Stanley Kubrick Used Full Metal Jacket's Casting Call As A Publicity Stunt

By the time Stanley Kubrick came to direct "Full Metal Jacket" in the mid-1980s, his legendary status had been well and truly established. At that point, most of his filmography was behind him. "Full Metal Jacket," released in 1987, would be his penultimate film, followed by "Eyes Wide Shut" in 1999 — the same year the director passed away. But Kubrick had long since ascended to a status in Hollywood that few other directors ever had or would reach. Naturally, actors were eager to be a part of his Vietnam War epic.

Kubrick, ever the informed and calculating artist, was well-aware of his reputation and took a characteristically unique approach to casting "Full Metal Jacket" by playing on that reputation. The director had always put the story first on whatever project he was working on, and as such was diligent about getting the right actors for his roles. As "Full Metal Jacket" star Matthew Modine once said of the director, "Stanley doesn't seem to be able to separate acting from life. You either are the character or you are not. It's not acting."

That was no different with his adaptation of Gus Hasford's "The Short-Timers." Kubrick was diligent about casting the right actors in leading roles, with Modine taking on the central role of Private JT "Joker" Davis supported by his friend Vincent D'Onofrio as Private Leonard "Gomer Pyle," and the former Marine, R. Lee Ermey, as the downright scary Gunnery Sergeant Hartman. But before those names were confirmed, the director sent out an international call for new faces to play the marines. As well as resulting in thousands of tapes to review, the stunt proved an effective marketing trick for his movie — just as Kubrick knew it would.

The Kubrick mystique

As related in John Baxter's "Stanley Kubrick: A Biography," from his country home in England's Hertfordshire, Kubrick let "wannabe actors do much of the work of casting for him [by telling] the world's press that he wanted audition tapes from anyone who felt able to play an 18-year-old Marine." The 1984 casting call came with typically specific Kubrickian instructions that demanded actors "stand against a plain background in jeans and a white T-shirt with a card showing their name and a contact number." The performers would the run through a three-minute scene before providing some information on their personal life and interests. Finally, they were instructed to hold up a sheet showing their name, contact details, age, and date of birth.

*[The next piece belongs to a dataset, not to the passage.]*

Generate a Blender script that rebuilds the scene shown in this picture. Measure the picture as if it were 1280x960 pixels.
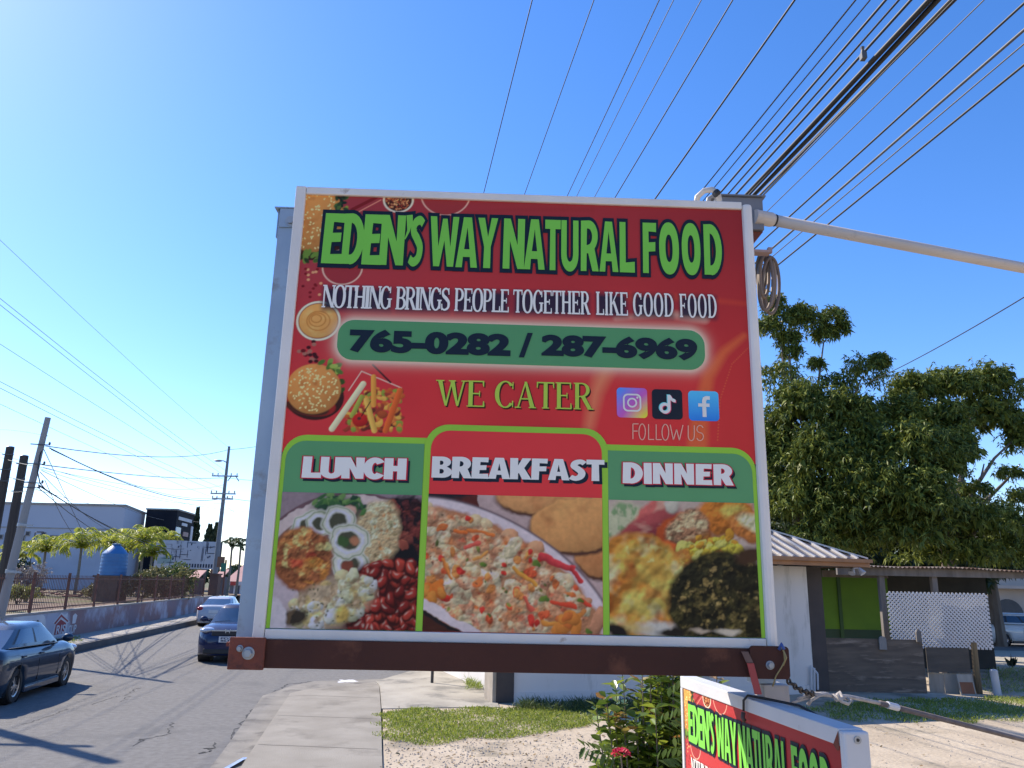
import bpy, math, random
import numpy as np
from mathutils import Vector, Matrix
for _o in list(bpy.data.objects):
    bpy.data.objects.remove(_o)
SC = bpy.context.scene
COL = SC.collection
rnd = random.Random(7)
rng = np.random.default_rng(7)
R = math.radians
PI = math.pi

# ------------------------------------------------------------------ camera
FPX, PITCH, ROLL, HC = 980.71, 0.249573, 0.021651, 2.37
_f = np.array([0, math.cos(PITCH), math.sin(PITCH)])
_u0 = np.array([0, -math.sin(PITCH), math.cos(PITCH)])
_r0 = np.array([1.0, 0, 0])
_r = math.cos(ROLL) * _r0 + math.sin(ROLL) * _u0
_u = -math.sin(ROLL) * _r0 + math.cos(ROLL) * _u0
cam = bpy.data.cameras.new('camera')
cam.sensor_width = 36
cam.sensor_fit = 'HORIZONTAL'
cam.lens = FPX / 1280 * 36
cam.clip_start = 0.05
cam.clip_end = 4000
camo = bpy.data.objects.new('camera', cam)
COL.objects.link(camo)
camo.matrix_world = Matrix(((_r[0], _u[0], -_f[0], 0), (_r[1], _u[1], -_f[1], 0), (_r[2], _u[2], -_f[2], HC), (0, 0, 0, 1)))
SC.camera = camo

# ------------------------------------------------------------------ light
SUN_AZ, SUN_EL = -55.0, 41.0          # degrees clockwise from +Y, elevation
wd = bpy.data.worlds.new('World')
SC.world = wd
wd.use_nodes = True
nt = wd.node_tree
nt.nodes.clear()
wo = nt.nodes.new('ShaderNodeOutputWorld')
bg = nt.nodes.new('ShaderNodeBackground')
sk = nt.nodes.new('ShaderNodeTexSky')
sk.sky_type = 'NISHITA'
sk.sun_disc = False
sk.sun_elevation = R(SUN_EL)
sk.sun_rotation = R(SUN_AZ % 360)
sk.altitude = 0
sk.air_density = 1.0
sk.dust_density = 0.26
sk.ozone_density = 2.5
hs = nt.nodes.new('ShaderNodeHueSaturation')
hs.inputs['Saturation'].default_value = 1.27
hs.inputs['Hue'].default_value = 0.5
nt.links.new(sk.outputs[0], hs.inputs['Color'])
tn = nt.nodes.new('ShaderNodeMix')
tn.data_type = 'RGBA'
tn.blend_type = 'MULTIPLY'
tn.inputs[0].default_value = 1
tn.inputs[7].default_value = (1.0, 1.0, 1.22, 1)
nt.links.new(hs.outputs[0], tn.inputs[6])
nt.links.new(tn.outputs[2], bg.inputs[0])
bg.inputs[1].default_value = 0.12
nt.links.new(bg.outputs[0], wo.inputs[0])
sl = bpy.data.lights.new('sun', 'SUN')
sl.energy = 4.4
sl.angle = R(0.5)
sl.color = (1.0, 0.90, 0.76)
so = bpy.data.objects.new('sun', sl)
COL.objects.link(so)
_sd = Vector((math.sin(R(SUN_AZ)) * math.cos(R(SUN_EL)), math.cos(R(SUN_AZ)) * math.cos(R(SUN_EL)), math.sin(R(SUN_EL))))
so.rotation_euler = _sd.to_track_quat('Z', 'Y').to_euler()
so.location = (-20, 10, 30)
SC.view_settings.view_transform = 'Standard'
SC.view_settings.look = 'None'
SC.view_settings.gamma = 1
SC.view_settings.use_curve_mapping = False
SC.view_settings.exposure = 0.82
SC.cycles.max_bounces = 6
SC.cycles.transparent_max_bounces = 8

# ------------------------------------------------------------------ surveying: pixel of the photograph -> point of the place
def ray(x, y):
    return _f + (x - 640) / FPX * _r - (y - 480) / FPX * _u
def at(x, y, Y):
    d = ray(x, y)
    return np.array([0, 0, HC]) + d * (Y / d[1])
def gnd(x, y, z=0.0):
    d = ray(x, y)
    return np.array([0, 0, HC]) + d * ((z - HC) / d[2])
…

YouTube is littered with some of the audition tapes, including one legendary example by Mr. Brian Atene ("the finest actor in the lot!"). Word also got back to almost as fine an actor, Val Kilmer, who similarly made a tape and delivered it directly to Kubrick by traveling to the UK where production was set to get underway. Ultimately, neither Atene nor Kilmer would be cast. Instead, according to Vincent LoBrutto's Kubrick biography, Kubrick's team pored over "as many as 3,000 videotapes of prospective movie Marine grunts," before paring them down to around "800" for the director to review.

But the tapes themselves weren't the only thing Kubrick had in mind when sending out his casting call. As Baxter's book noted, "Kubrick played on his mystique" with the casting call and the resulting publicity for his war epic was "phenomenal. Everyone soon knew about 'Full Metal Jacket.'" It was only after the thousands of tapes came in that Kubrcik instructed his assistant, actor Leon Vitali, to "discreetly invite proposals from professionals."

It was about more than publicity

Stanley Kubrick's casting call can seem purely like a publicity stunt, considering he ultimately cast mostly-established pros in the lead roles. But it was more than just that. As Leon Vitali told The Guardian, "Stanley was just very, very open to someone being a good actor, and we'd try them out in different roles." Even after Matthew Modine had been cast, Vitali said he and Kubrick were still reviewing videotapes, adding, "It was like a jigsaw puzzle. We were three-quarters of the way into the film before we finished casting." Even once they turned to professional actors, those actors would be required to visit agencies to record their own taped audition, all at Kubrick's expense.

That said, there's no doubt the casting call did increase hype for the movie. As John Baxter noted, dozens of video companies were offering to film the audition tapes, including one in Boston which, at the height of the search, was churning out "30 pitches a day." As a result, Julian Senior, the Vice President of Advertising & Publicity for Warner Bros. Europe, was "inundated with tapes" and Kubrick had successfully created significant buzz for "Full Metal Jacket."

That was a good thing, too, considering even he was aware that after "Platoon," "Apocalypse Now," and "The Deer Hunter," audiences could easily be suffering from Vietnam War movie fatigue by the time his film debuted. Demonstrating a keen awareness of the media landscape in which he was working, Kubrick seemed to be constantly calculating behind the scenes of "Full Metal Jacket" — which turned out to be a bit much for the almost 60-year-old director. None of that seems to have impacted the final film, though, which, even without the great Brian Atene, remains one of, if not the best, Vietnam War movie ever made.